JF: There were buildings with the sides blown off; you could look right into empty rooms. It was only five years after the war. Our office designed some flats in Paddington on a completely flattened site. Those buildings were rushed up quickly with load-bearing brick, no insulation and they were very primitive. One of the problems was that builders could never get their money quickly because you couldn’t say a building was finished until the inside was painted, but the paint on the brickwork wouldn’t dry!

Foote was part of the Jasmax team behind Museum of New Zealand Te Papa Tongarewa, Wellington.

JH: What brought you home to New Zealand?

JF: My father died while I was away, but I would have come back anyway. My first job at home was working for Malcolm McKenzie, who had been commissioned to design St Kentigern’s College. Subsequently, he was invited to join Joseph Osborne Owen, who became our senior partner because he had been commissioned to draw Sacred Heart College; so I went into partnership with the two of them in 1953 (J.O. Owen McKenzie and Foote). We stayed together for about 10 years until Joseph Owen retired. I moved off and formed another partnership with Jim Stewart. We had a small practice for about 10 years.

JH: What projects were you designing at J.O. Owen McKenzie and Foote?

JF: The major one was the Holy Trinity Cathedral (Parnell). There had been an international competition for it in 1938 but with the advent of the war it was abandoned. There was a bequest for the building – so, after the war, in the early ‘50s, it began again, although they only had enough money to build the chancel. It was built in pre-cast concrete and the technology was not familiar at that stage, but we found a little company in Penrose that did it. Malcolm McKenzie detailed the brickwork. The way the bricks were manipulated was very impressive.

JH: After your second practice, did you come straight to Jasmax?

Jasmax’s AUT Sir Paul Reeves building, Auckland.

JF: It was JASMaD then. The notion of being in JASMaD appealed to me as I liked the work they were doing and knew a number of the people. We did a string of hotels, including the Rotorua Hyatt Kingsgate. It was interesting work for someone who had been doing tiny things. I remember on my first day, I thought to myself: ‘what have we done, boy?’ – because I was abandoning my own practice and going to a huge office. But it was the best thing I had done in my life – wonderful work and a great family culture that has remained intact despite the company’s growth.

JH: What changes have you seen since the 1940s?

JF: We were still drawing on linen for any building that was deemed important. It was waxed blue linen and you drew on it with a pen. If you made a boo-boo it was beyond redemption, so you took it home to your mum and she boiled it up in the copper and the wax melted and you had fine linen that could be used for hankies. We didn’t have a plan printer at first – so, if you had a drawing to be copied, you took it up the road to an old building in Wyndham Street. It was the same with specifications; you had to take them to a typist.

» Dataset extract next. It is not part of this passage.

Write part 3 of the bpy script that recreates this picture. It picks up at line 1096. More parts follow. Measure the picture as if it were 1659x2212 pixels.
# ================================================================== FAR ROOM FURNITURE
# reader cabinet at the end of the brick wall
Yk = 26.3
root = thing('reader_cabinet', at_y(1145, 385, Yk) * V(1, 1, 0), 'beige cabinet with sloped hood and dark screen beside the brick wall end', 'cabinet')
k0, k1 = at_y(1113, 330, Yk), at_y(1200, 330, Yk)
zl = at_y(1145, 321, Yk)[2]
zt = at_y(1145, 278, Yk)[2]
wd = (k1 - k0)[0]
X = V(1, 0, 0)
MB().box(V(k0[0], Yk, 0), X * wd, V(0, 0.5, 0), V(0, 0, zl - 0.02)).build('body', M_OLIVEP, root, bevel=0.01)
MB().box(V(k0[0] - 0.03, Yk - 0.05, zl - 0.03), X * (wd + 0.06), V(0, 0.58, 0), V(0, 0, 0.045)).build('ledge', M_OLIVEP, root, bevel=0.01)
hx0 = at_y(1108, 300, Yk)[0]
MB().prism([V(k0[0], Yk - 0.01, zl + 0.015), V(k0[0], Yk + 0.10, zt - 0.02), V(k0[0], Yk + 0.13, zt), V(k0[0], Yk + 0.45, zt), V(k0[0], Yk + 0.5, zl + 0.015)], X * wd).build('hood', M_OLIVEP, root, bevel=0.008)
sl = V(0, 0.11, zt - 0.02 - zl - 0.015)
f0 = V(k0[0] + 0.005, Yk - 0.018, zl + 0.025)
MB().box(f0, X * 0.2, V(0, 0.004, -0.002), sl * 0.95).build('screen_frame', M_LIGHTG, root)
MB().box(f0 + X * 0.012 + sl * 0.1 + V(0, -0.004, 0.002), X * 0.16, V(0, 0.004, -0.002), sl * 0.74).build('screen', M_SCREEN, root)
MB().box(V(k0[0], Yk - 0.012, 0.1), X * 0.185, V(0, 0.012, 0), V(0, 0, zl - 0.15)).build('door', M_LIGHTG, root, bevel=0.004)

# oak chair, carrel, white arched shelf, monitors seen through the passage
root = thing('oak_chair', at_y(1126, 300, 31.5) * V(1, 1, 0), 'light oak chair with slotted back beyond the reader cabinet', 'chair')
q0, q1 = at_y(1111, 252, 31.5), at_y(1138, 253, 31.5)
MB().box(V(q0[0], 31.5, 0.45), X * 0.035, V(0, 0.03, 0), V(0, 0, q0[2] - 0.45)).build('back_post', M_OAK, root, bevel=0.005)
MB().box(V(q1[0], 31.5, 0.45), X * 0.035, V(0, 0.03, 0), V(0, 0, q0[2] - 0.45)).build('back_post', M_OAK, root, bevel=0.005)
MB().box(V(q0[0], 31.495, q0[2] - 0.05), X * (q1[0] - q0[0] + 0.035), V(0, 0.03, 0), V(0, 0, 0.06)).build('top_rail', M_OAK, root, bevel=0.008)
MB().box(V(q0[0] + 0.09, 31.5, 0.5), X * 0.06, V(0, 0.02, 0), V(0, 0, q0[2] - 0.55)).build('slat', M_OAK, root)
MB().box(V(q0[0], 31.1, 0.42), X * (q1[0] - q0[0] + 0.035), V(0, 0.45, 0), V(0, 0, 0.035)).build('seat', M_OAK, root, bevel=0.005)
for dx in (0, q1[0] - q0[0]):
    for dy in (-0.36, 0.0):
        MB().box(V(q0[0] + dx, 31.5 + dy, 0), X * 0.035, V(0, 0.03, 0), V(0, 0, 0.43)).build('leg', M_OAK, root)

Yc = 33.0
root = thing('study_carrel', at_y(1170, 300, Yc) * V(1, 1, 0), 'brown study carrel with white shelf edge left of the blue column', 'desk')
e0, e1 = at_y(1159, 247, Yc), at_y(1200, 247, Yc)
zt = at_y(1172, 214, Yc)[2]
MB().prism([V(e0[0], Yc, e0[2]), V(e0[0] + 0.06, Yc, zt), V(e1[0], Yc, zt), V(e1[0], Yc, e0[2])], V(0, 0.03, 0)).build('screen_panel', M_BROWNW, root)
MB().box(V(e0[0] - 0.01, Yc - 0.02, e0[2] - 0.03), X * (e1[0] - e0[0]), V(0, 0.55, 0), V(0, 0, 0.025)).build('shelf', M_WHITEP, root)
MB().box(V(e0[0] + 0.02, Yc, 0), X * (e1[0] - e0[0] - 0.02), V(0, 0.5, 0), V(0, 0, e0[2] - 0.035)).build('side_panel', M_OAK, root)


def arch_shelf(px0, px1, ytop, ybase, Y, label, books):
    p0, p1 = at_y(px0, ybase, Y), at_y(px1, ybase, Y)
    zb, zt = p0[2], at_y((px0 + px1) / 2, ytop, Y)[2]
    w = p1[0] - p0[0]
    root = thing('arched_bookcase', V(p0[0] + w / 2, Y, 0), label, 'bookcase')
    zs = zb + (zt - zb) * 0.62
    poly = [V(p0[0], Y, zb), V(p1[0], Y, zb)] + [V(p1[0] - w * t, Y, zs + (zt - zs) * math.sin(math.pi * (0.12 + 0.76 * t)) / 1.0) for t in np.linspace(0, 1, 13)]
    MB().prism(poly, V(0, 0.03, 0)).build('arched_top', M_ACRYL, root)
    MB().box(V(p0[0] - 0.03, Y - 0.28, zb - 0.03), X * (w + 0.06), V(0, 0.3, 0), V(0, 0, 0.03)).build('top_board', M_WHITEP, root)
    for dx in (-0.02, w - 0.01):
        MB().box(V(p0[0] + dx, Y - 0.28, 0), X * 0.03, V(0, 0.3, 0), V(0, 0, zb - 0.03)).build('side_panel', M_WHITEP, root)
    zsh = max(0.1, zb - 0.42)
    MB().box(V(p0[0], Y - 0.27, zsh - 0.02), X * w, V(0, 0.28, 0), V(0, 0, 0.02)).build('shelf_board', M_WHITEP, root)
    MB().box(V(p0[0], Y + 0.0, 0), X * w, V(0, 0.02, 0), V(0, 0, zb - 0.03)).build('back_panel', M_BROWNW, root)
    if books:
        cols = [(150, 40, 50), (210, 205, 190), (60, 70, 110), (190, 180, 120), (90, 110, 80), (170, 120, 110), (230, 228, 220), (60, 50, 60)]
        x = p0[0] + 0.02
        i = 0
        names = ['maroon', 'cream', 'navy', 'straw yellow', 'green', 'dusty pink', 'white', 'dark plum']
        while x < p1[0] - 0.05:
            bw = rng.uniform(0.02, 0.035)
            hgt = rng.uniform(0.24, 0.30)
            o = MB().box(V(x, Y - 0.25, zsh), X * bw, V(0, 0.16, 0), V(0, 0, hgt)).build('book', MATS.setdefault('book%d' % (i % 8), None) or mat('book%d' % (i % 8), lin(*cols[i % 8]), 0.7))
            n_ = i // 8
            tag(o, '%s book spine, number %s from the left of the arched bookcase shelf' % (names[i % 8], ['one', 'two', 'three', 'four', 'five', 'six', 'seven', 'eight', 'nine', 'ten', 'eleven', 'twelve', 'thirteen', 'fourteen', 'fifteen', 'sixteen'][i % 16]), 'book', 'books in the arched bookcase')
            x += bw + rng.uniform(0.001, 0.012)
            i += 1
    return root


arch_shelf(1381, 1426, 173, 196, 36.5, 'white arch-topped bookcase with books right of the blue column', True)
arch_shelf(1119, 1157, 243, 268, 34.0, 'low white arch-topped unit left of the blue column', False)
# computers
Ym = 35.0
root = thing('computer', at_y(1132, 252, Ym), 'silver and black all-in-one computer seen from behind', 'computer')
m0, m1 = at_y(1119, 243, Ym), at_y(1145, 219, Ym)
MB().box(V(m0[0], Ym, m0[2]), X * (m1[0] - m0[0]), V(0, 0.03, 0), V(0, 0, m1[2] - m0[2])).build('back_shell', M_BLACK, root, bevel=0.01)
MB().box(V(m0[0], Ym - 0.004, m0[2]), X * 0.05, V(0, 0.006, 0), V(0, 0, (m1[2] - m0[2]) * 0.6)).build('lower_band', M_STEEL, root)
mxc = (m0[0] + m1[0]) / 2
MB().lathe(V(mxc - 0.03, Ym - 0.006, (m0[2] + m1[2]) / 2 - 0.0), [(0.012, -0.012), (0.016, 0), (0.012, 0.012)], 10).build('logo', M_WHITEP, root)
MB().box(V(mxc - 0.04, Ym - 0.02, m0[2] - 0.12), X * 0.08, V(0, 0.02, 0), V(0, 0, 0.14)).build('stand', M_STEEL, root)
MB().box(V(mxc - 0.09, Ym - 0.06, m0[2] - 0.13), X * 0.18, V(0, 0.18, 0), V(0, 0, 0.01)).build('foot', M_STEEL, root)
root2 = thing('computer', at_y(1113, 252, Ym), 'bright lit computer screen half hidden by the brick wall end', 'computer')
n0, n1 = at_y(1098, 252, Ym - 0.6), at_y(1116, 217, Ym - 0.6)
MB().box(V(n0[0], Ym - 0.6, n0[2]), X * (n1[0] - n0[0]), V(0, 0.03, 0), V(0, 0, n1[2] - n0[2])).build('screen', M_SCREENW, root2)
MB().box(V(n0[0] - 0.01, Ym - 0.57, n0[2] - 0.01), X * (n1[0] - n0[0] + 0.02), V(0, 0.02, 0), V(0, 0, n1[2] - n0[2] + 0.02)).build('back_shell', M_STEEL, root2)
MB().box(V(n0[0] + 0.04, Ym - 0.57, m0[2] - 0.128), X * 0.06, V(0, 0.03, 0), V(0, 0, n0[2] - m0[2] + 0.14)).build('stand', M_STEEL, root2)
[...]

JH: Any other technologies that changed dramatically?

JF: When we bought our first computers, there were a couple of them in a locked room and two computer technicians were hired to convert our drawings into CAD drawings. Computers just amaze me when you see how you can do one little drawing and transform it into 3D and rotate it around; it’s such a great thing for the design – to be able to see it from every angle. Nothing really replaces the pencil and the paper for detailing, though – that hand-to-eye-to-paper connection.

JH: Tell us the story about you meeting Frank Lloyd Wright!

JF: I always refer to 1951 as the year in which I almost met Frank Lloyd Wright. He was invited to London to present awards to the Architecture Association School in Bedford Square. They had a reception and a dinner in which he was the principal speaker. A friend and I arrived at the function a little late and we couldn’t find anywhere to sit, so we prowled around and made ourselves comfortable in the corner of an empty room.

Foote worked on the University of Canterbury’s Rutherford Regional Science and Innovation Centre.

We were having a drink and, presently, there was a commotion and the president and Frank Lloyd Wright came in, followed by Wright’s wife. I always remember the magnetism that followed that man; it was quite phenomenal. He sat down 10 to 12 feet away from us. No one seemed to care we were there. We had eyes on stalks!

The president, being a dutiful host, leaned over to Wright’s wife and said, “Can I get you a drink?” And before she could answer, a voice booms out, “You can get me a drink!” And all through the president’s introduction at the dinner, there was this string of one-liners. They had taken him through the Festival Hall that day and he was expected to make some kind of comment about what he thought of the place and he said, “Well, you boys may just have something there.”

JH: Why are you still working?

JF: They reckon architects don’t retire. I like what I do. Everyone in the office is younger than me, and the fact that one is mixing with younger people on a day-to-day basis is refreshing, stimulating and the complete opposite to what living in a retirement village would be like.

JH: What’s the long-term plan? Where do you want to be in five years time?

JF: (Laughs). Staying alive would be a good option. I’d like to continue as long as I can manage.